DATASET EXCERPT:
— BEGIN —
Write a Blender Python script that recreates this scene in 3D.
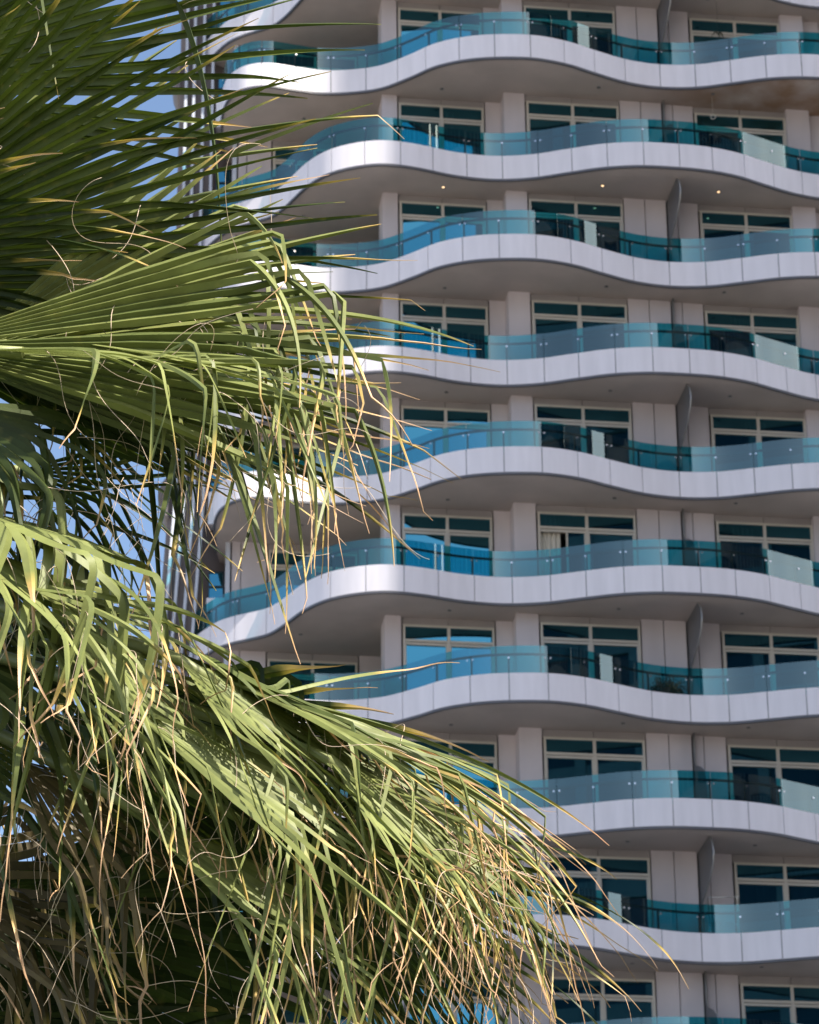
import bpy, bmesh, math, random
from mathutils import Vector, Matrix, noise
R_ = math.radians
random.seed(7)
for o in list(bpy.data.objects): bpy.data.objects.remove(o)
sc = bpy.context.scene
COL = sc.collection

# ------------------------------------------------------------------ camera
PITCH, ROLL, FPX = R_(25.263), R_(-0.518), 3300.0
EYE = Vector((0, 0, 1.7))
fw = Vector((0, math.cos(PITCH), math.sin(PITCH)))
up0 = Vector((0, -math.sin(PITCH), math.cos(PITCH)))
x0 = Vector((1, 0, 0))
rt = x0*math.cos(ROLL) + up0*math.sin(ROLL)
up = up0*math.cos(ROLL) - x0*math.sin(ROLL)
cd = bpy.data.cameras.new('camera'); cam = bpy.data.objects.new('camera', cd); COL.objects.link(cam)
m = Matrix((rt, up, -fw)).transposed().to_4x4(); m.translation = EYE
cam.matrix_world = m
cd.sensor_fit = 'VERTICAL'; cd.sensor_height = 36.0; cd.sensor_width = 36.0*819/1024
cd.lens = FPX/1024*36.0
cd.clip_start = 0.1; cd.clip_end = 3000
cd.dof.use_dof = True; cd.dof.focus_distance = 9.6; cd.dof.aperture_fstop = 16.0
sc.camera = cam

# ------------------------------------------------------------------ light
SUN_AZ, SUN_EL = R_(47), R_(44)       # azimuth to the right of the direction from the facade back to the camera
sdir = Vector((math.sin(SUN_AZ)*math.cos(SUN_EL), -math.cos(SUN_AZ)*math.cos(SUN_EL), math.sin(SUN_EL)))
w = bpy.data.worlds.new('World'); sc.world = w; w.use_nodes = True
nt = w.node_tree; bg = nt.nodes['Background']
sky = nt.nodes.new('ShaderNodeTexSky'); sky.sky_type = 'NISHITA'; sky.sun_disc = False
sky.sun_elevation = SUN_EL
sky.sun_rotation = math.atan2(sdir.x, sdir.y)
sky.air_density = 1.0; sky.dust_density = 1.8; sky.ozone_density = 1.6
nt.links.new(sky.outputs[0], bg.inputs[0]); bg.inputs[1].default_value = 0.12
sl = bpy.data.lights.new('sun', 'SUN'); so = bpy.data.objects.new('sun', sl); COL.objects.link(so)
sl.energy = 5.0; sl.angle = R_(0.55); sl.color = (1.0, 0.93, 0.82)
so.rotation_euler = (-sdir).to_track_quat('-Z', 'Y').to_euler()
so.location = (30, -30, 60)
sc.view_settings.view_transform = 'Standard'; sc.view_settings.look = 'None'
sc.view_settings.gamma = 1.0; sc.view_settings.use_curve_mapping = False
sc.view_settings.exposure = 1.02
sc.render.engine = 'CYCLES'
sc.cycles.transparent_max_bounces = 24

# ------------------------------------------------------------------ helpers
def tag(o, label=None, cat=None, group=None, kind=None):
    if label: o['label'] = label
    if cat: o['category'] = cat
    if group: o['group'] = group
    if kind: o['kind'] = kind
    return o
def obj(name, me, mats=(), parent=None):
    if isinstance(me, bmesh.types.BMesh):
        bm = me; me = bpy.data.meshes.new(name); bm.to_mesh(me); bm.free()
    o = bpy.data.objects.new(name, me); COL.objects.link(o)
    if not isinstance(mats, (list, tuple)): mats = [mats]
    if len(me.materials) == 0:
        for mm in mats: me.materials.append(mm)
    if parent: o.parent = parent
    return o
def empty(name, loc=(0, 0, 0)):
    o = bpy.data.objects.new(name, None); COL.objects.link(o); o.location = loc; return o
def box(bm, x0, x1, y0, y1, z0, z1, mi=0):
    vs = [bm.verts.new(p) for p in ((x0,y0,z0),(x1,y0,z0),(x1,y1,z0),(x0,y1,z0),(x0,y0,z1),(x1,y0,z1),(x1,y1,z1),(x0,y1,z1))]
    for f in ((0,3,2,1),(4,5,6,7),(0,1,5,4),(1,2,6,5),(2,3,7,6),(3,0,4,7)):
        bm.faces.new([vs[i] for i in f]).material_index = mi
def seg_box(bm, a, b, off0, off1, z0, z1, mi=0):
    """box along plan segment a-b; off measured outwards (towards the street)"""
    a = Vector(a); b = Vector(b); d = (b-a).normalized(); n = Vector((d.y, -d.x))
    P = [a+n*off1, b+n*off1, b+n*off0, a+n*off0]
    vs = [bm.verts.new((p.x, p.y, z)) for z in (z0, z1) for p in P]
    for f in ((0,3,2,1),(4,5,6,7),(0,1,5,4),(1,2,6,5),(2,3,7,6),(3,0,4,7)):
        bm.faces.new([vs[i] for i in f]).material_index = mi
def curve(pts, step=0.12):
    P = [Vector(p) for p in pts]; P = [P[0]*2-P[1]] + P + [P[-1]*2-P[-2]]
    out = []
    for i in range(1, len(P)-2):
        a, b, c, d = P[i-1:i+3]; n = max(2, int((c-b).length/step))
        for k in range(n):
            t = k/n
            out.append(0.5*((2*b)+(c-a)*t+(2*a-5*b+4*c-d)*t*t+(3*b-a-3*c+d)*t**3))
    out.append(P[-2]); return out
def resample(pts, step):
    acc = [0]
    for a, b in zip(pts, pts[1:]): acc.append(acc[-1]+(b-a).length)
    n = int(acc[-1]/step); out = []; j = 0
    for i in range(n+1):
        s = i*acc[-1]/n
        while j < len(acc)-2 and acc[j+1] < s: j += 1
        t = (s-acc[j])/max(1e-9, acc[j+1]-acc[j]); out.append(pts[j].lerp(pts[j+1], min(1, t)))
    return out
def offset(pts, d):
    out = []
    for i, p in enumerate(pts):
        a = pts[max(0, i-1)]; b = pts[min(len(pts)-1, i+1)]; t = (b-a).normalized()
        out.append(p + Vector((t.y, -t.x))*d)      # + = outwards
    return out
def ribbon(bm, pts, thick, z0, z1, mi=0, smooth=True):
    """solid curved band, outer face on pts"""
    inn = offset(pts, -thick)
    rows = [[bm.verts.new((p.x, p.y, z)) for p in L] for L, z in ((pts, z0), (pts, z1), (inn, z1), (inn, z0))]
    for i in range(len(pts)-1):
        for a in range(4):
            b = (a+1) % 4
            f = bm.faces.new((rows[a][i], rows[a][i+1], rows[b][i+1], rows[b][i])); f.material_index = mi
            f.smooth = smooth and a in (0, 2)
    for i in (0, len(pts)-1):
        f = bm.faces.new([rows[a][i] for a in ((0, 1, 2, 3) if i == 0 else (3, 2, 1, 0))]); f.material_index = mi
    for r_ in rows:
        for i in range(len(pts)-1): pass
def sharp_edges(bm, ang=R_(40)):
    for e in bm.edges:
        if len(e.link_faces) == 2 and e.calc_face_angle(0) > ang: e.smooth = False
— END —
SHORT EXERCISE: Look through the lines above and collect those with the word "scene".

COMPLETE RESPONSE:
Write a Blender Python script that recreates this scene in 3D.
sc = bpy.context.scene